WRITTEN REQUEST → Reproduce the first line and every line after it, exactly, through the one containing "M['glass'] = glass_mat()". Leave out the rest.

^^^^

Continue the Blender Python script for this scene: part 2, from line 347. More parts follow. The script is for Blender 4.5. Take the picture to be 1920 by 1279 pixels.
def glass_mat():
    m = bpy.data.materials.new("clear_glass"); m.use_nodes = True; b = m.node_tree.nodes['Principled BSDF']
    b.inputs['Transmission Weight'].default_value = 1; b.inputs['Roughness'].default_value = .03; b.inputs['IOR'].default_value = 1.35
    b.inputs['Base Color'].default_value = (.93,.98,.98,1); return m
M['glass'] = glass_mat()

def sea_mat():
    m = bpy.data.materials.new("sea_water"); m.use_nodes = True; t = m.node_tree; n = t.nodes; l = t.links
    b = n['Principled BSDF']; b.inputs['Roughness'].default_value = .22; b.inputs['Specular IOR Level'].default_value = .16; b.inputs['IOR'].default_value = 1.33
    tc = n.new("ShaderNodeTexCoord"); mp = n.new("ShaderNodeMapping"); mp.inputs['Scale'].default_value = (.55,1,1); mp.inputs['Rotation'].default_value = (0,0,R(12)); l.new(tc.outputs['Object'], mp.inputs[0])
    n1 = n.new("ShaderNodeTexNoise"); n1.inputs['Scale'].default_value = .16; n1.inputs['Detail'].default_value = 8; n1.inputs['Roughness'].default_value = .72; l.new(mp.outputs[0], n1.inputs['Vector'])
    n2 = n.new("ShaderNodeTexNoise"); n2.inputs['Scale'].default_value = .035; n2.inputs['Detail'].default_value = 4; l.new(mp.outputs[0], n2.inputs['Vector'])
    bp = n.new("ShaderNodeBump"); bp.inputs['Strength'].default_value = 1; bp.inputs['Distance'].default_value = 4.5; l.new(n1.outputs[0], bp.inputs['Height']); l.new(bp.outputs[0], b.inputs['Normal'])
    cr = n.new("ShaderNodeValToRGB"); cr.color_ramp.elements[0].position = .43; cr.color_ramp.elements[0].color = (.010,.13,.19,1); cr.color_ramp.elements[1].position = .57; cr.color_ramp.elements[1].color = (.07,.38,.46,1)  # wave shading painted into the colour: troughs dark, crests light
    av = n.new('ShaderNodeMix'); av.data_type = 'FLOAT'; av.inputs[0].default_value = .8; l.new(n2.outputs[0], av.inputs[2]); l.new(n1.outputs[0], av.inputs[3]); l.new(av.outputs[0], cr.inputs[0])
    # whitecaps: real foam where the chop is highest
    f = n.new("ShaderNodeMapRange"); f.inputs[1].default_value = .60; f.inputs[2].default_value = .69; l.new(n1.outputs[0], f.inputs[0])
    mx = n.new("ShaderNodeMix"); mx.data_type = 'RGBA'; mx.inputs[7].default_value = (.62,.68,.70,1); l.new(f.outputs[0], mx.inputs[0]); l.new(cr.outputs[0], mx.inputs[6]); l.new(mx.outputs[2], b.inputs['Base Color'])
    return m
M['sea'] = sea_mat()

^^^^

EXERCISE RESULT →
Continue the Blender Python script for this scene: part 2, from line 347. More parts follow. The script is for Blender 4.5. Take the picture to be 1920 by 1279 pixels.
def glass_mat():
    m = bpy.data.materials.new("clear_glass"); m.use_nodes = True; b = m.node_tree.nodes['Principled BSDF']
    b.inputs['Transmission Weight'].default_value = 1; b.inputs['Roughness'].default_value = .03; b.inputs['IOR'].default_value = 1.35
    b.inputs['Base Color'].default_value = (.93,.98,.98,1); return m
M['glass'] = glass_mat()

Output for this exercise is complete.